Kirkus Reviews QR Code
THE ARMCHAIR QUARTERBACK by John--Ed. Thorn

THE ARMCHAIR QUARTERBACK

By

Pub Date: Oct. 1st, 1982
Publisher: Scribners

Over 50 choice, diverse pieces on football--arranged alphabetically by authors (as in Charles Einstein's similar The Fireside Book of Baseball) for maximum browsability and no-argument. Old pro Benny Friedman reminisces about the early days; Alex Karras makes sport of being creamed by Big Daddy Lipscomb; Marion Motley painfully recalls breaking football's color bar.

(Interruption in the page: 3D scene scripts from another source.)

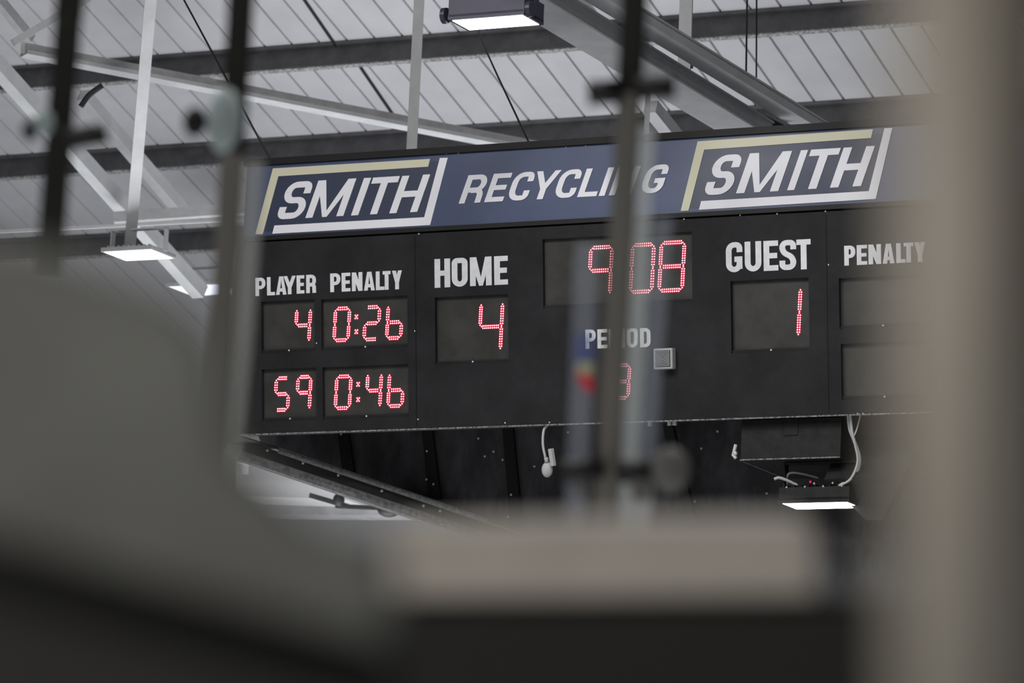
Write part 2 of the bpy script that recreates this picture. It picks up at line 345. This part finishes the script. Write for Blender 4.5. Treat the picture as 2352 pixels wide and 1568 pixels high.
# ---------------------------------------------------------------- red LED digits
SEG = {'0': 'abcdef', '1': 'bc', '2': 'abged', '3': 'abgcd', '4': 'fgbc', '5': 'afgcd', '6': 'fgcde', '8': 'abcdefg', '9': 'abcfg'}
def dots(ch, w, h, s):
    P = []; segs = SEG[ch]; hs = s/2
    def run(p, q, vert, e0, e1):
        p, q = Vector(p), Vector(q); L = (q-p).length; d = (q-p)/L; nrm = Vector((-d.y, d.x))
        k = max(2, round((L-1.3*s)/s)); g0 = s*.62
        tip0, tip1 = p+d*g0*.55, q-d*g0*.55
        if vert: P.append(tip0); P.append(tip1)
        n_ = max(3, round((L-2.6*s if vert else L-2.4*s)/s)); a0 = s*1.25 if vert else s*1.45
        for i in range(n_+1):
            c = p+d*(a0+(L-2*a0)*i/n_); P.append(c+nrm*hs*.98); P.append(c-nrm*hs*.98)
    o = s*.5
    X0, X1, Y0, Y1, YM = o, w-o, o, h-o, h/2
    if 'a' in segs: run((X0, Y1), (X1, Y1), False, 0, 0)
    if 'g' in segs: run((X0, YM), (X1, YM), False, 0, 0)
    if 'd' in segs: run((X0, Y0), (X1, Y0), False, 0, 0)
    def vseg(x, y0, y1, top, bot, sg):
        # where a level run meets the end, the column stops short and a corner dot sits inside
        a, b2 = (y0+(s*.55 if bot else 0)), (y1-(s*.55 if top else 0))
        run((x, a), (x, b2), True, 0, 0)
        if bot: P.append(Vector((x+sg*s*.75, y0+s*.25)))
        if top: P.append(Vector((x+sg*s*.75, y1-s*.25)))
    if 'f' in segs: vseg(X0, YM, Y1, 'a' in segs, 'g' in segs and 'e' not in segs, 1)
    if 'b' in segs: vseg(X1, YM, Y1, 'a' in segs, 'g' in segs and 'c' not in segs, -1)
    if 'e' in segs: vseg(X0, Y0, YM, 'g' in segs and 'f' not in segs, 'd' in segs, 1)
    if 'c' in segs: vseg(X1, Y0, YM, 'g' in segs and 'b' not in segs, 'd' in segs, -1)
    return P
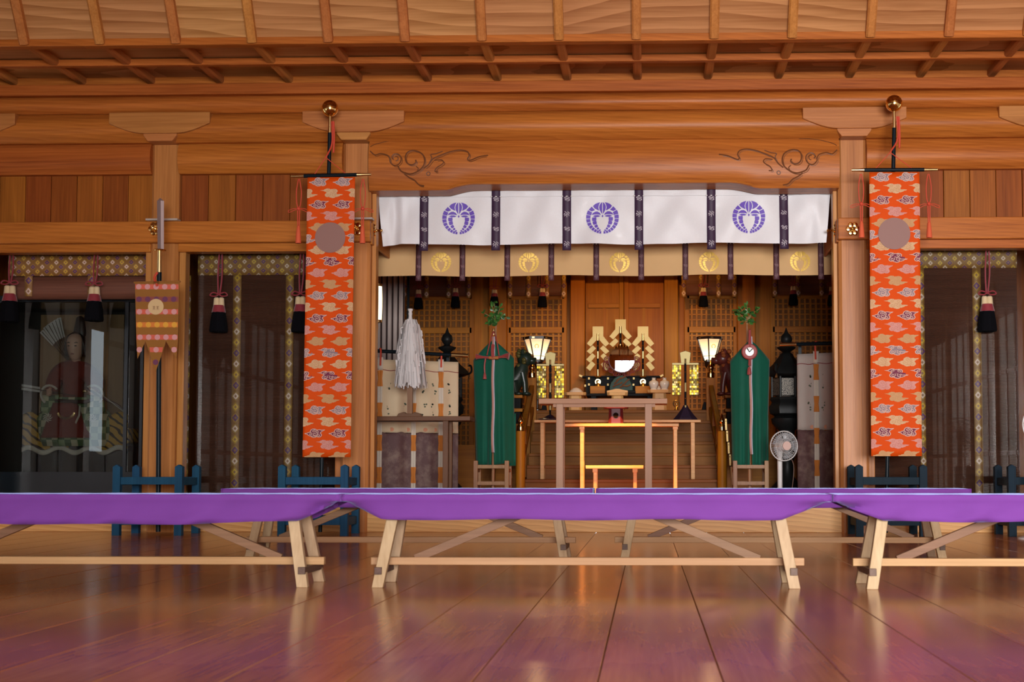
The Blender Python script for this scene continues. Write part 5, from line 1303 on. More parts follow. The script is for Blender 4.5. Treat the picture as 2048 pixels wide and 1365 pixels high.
build(MB().box(p.x - 0.05, p.x - 0.015, Yl - .05, Yl + .05, ZS, z1 + .6), 'mounting_post', INW, wl_)

# ================================================================ SAKAKI BRANCH STANDS WITH GREEN DRAPES
GREEN = cloth_mat('green_silk', (0.003, 0.082, 0.048), 0.7, 0.3, 500, 0.15)
RIBB = mat('pale_rose_ribbon', (0.42, 0.20, 0.16), 0.6); REDBR = mat('red_brocade', (0.30, 0.035, 0.030), 0.55, sheen=.2)
REDBR2 = mat('gold_red_brocade', (0.42, 0.16, 0.05), 0.5)
LEAF = [mat('sakaki_leaf', (0.020, 0.085, 0.016), 0.4), mat('sakaki_leaf_light', (0.045, 0.15, 0.022), 0.4)]
STANDW = wood('stand_wood', (0.20, 0.09, 0.04), (0.36, 0.18, 0.08), 'z', .45, vary=.1)
def sakaki(pxc, apex, lsh, rsh, lb, rb, Y, label, leafc, leafr, seed):
    rnd = random.Random(seed); c = at(pxc, 930, Y)
    t = thing('sakaki_stand', label, 'stand', (c.x, Y, ZS), 'sakaki branches over green silk drapes')
    top = at(leafc[0], leafc[1] + leafr[1] * .7, Y); zf = at(pxc, 981, Y).z
    build(MB().tube([(c.x, Y + .03, ZS + .03), (c.x + (top.x - c.x) * .7, Y + .03, at(pxc, 690, Y).z), tuple(top)], [.016, .014, .008], 10), 'pole', STANDW, t)
    A, Ls, Rs, Lb, Rb = [at(a[0], a[1], Y) for a in (apex, lsh, rsh, lb, rb)]
    for s in (0, 1):
        def f(u, v, s=s):   # u across half 0 centre..1 edge ; v 0 bottom..1 top
            sh, bt = (Ls, Lb) if s == 0 else (Rs, Rb)
            ze = bt.z + (sh.z - bt.z) * v; zc = Lb.z + (A.z - Lb.z) * v
            xe = bt.x + (sh.x - bt.x) * v
            cx_ = A.x + (0.02 if s else -0.02) * (1 - v) ** 2 * .6
            x = cx_ + (xe - cx_) * u; z = zc + (ze - zc) * u ** 1.15
            y = Y - 0.03 + 0.085 * u ** 2 - 0.016 * math.cos(u * 9 + s) * (1 - v) - 0.010 * math.sin(u * 16) * (1 - v)
            return (x, y, z)
        build(MB().grid(f, 16, 24), 'green_drape', GREEN, t, smooth=80, solid=.004)
    dx = 0.012
    def f2(u, v):  # second layer peeping out at the right hem
        return (Rb.x - .07 + .085 * u, Y + .055 + .01 * math.sin(u * 9), Rb.z - .03 + .5 * v)
    build(MB().grid(f2, 8, 8), 'under_drape', GREEN, t, smooth=80, solid=.004)
    zr = at(pxc, 700, Y).z
    pts = [Vector((A.x + .004 * math.sin(i), Y - .062 - .0 * i, A.z + .03 - (A.z - Lb.z) * i / 14)) for i in range(14)]
    build(MB().ribbon(pts, .024), 'ribbon', RIBB, t, solid=.002); build(MB().ribbon([p + Vector((.012, -.002, 0)) for p in pts], .008), 'ribbon', mat('lavender_ribbon', (.40, .36, .46), .6), t)
    # wooden frame
    hw = 31 / F * Y
    for s in (-1, 1):
        for yy in (Y - .10, Y + .16):
            build(MB().box(c.x + s * hw - .02, c.x + s * hw + .02, yy - .02, yy + .02, ZS, at(pxc, 922, Y).z), 'frame_post', STANDW, t, bevel=.003)
    for py in (934, 967):
        z = at(pxc, py, Y).z
        for yy in (Y - .10, Y + .16): build(MB().box(c.x - hw, c.x + hw, yy - .014, yy + .014, z - .016, z + .016), 'frame_rail', STANDW, t)
        for s in (-1, 1): build(MB().box(c.x + s * hw - .014, c.x + s * hw + .014, Y - .1, Y + .16, z - .05, z - .02), 'frame_rail', STANDW, t)
    build(MB().box(c.x - hw, c.x + hw, Y - .1, Y + .16, ZS + .01, ZS + .04), 'frame_base', STANDW, t)
    # branch
    m = MB(); st_ = MB(); lc = at(leafc[0], leafc[1], Y); rx, rz = leafr[0] / F * Y, leafr[1] / F * Y
    for i in range(13):
        a = rnd.uniform(0, 6.28); rr = rnd.uniform(.45, 1.0); e = Vector((lc.x + rx * rr * math.cos(a), Y + rnd.uniform(-.09, .09), lc.z + rz * rr * math.sin(a)))
        b0 = top.lerp(lc, rnd.uniform(.2, .8)); st_.tube(bez([tuple(top), tuple(b0), tuple(e)], 4), [.005] * 4 + [.0035] * 4 + [.002], 5)
        for k in range(11):
            q = b0.lerp(e, rnd.uniform(.25, 1.05)); d = Vector((rnd.uniform(-1, 1), rnd.uniform(-.7, .7), rnd.uniform(-.3, 1))).normalized(); L = rnd.uniform(.035, .055)
            s_ = d.cross(Vector((rnd.uniform(-1, 1), 1, rnd.uniform(-1, 1)))).normalized() * L * .27; up = d.cross(s_).normalized() * L * .06
            m.add([q, q + d * L * .35 + s_ - up, q + d * L * .75 + s_ * .8 - up, q + d * L, q + d * L * .75 - s_ * .8 - up, q + d * L * .35 - s_ - up, q + d * L * .5], [(0, 1, 6), (1, 2, 6), (2, 3, 6), (3, 4, 6), (4, 5, 6), (5, 0, 6)], rnd.randint(0, 1))
    o = build(m, 'leaves', LEAF, t, smooth=80); tag(o, kind='stuff'); build(st_, 'twigs', STANDW, o)
    return t, A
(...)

Yearn to relive that ""greatest"" game? Try Dave Anderson on the 1950 NFL wind-up between the Rams and Browns--or Jack Mann on the 1958 Colts-Giants sudden-death overtime. Heywood Hale Broun laments pro football's marriage to TV--while Hunter Thompson opts for the set over the 50-yard line. Writer George Plimpton attempts to play football; Dan Jenkins' fictional running back Billy Clyde Puckett tries his hand at writing. Vince Lombardi and Tom Landry wax reverent; not so Pete Gent (""Contract negotiations were honorless, distasteful, and totally frightening experiences"") or Larry Merchant (Super Bowl V ""was a whipped cream pie in the face of the pretentious boobs dedicated to making the NFL an eternal flame of truth""). From safety Jack Tatum's bragging (""I had more knockouts than Joe Louis and Muhammad Ali combined""), and subsequent paralyzing of Darryl Stingley, readers can draw their own conclusions about excessive violence. For novelty, see Mrs. Charlie Connerly's piece on booing (excerpted from her book Backseat Quarterback) or Ogden Nash's poem to the Namath-beaten Colts. Statistics buffs can even wrestle with articles by David Shapiro and Paul Zimmerman. Like a seasoned quarterback, Thorn uses his personnel and field to avoiding keying on one man or team or era. The result is an enjoyable instant replay of nearly a century of football--and a worthy companion to Einstein's best-of-baseball.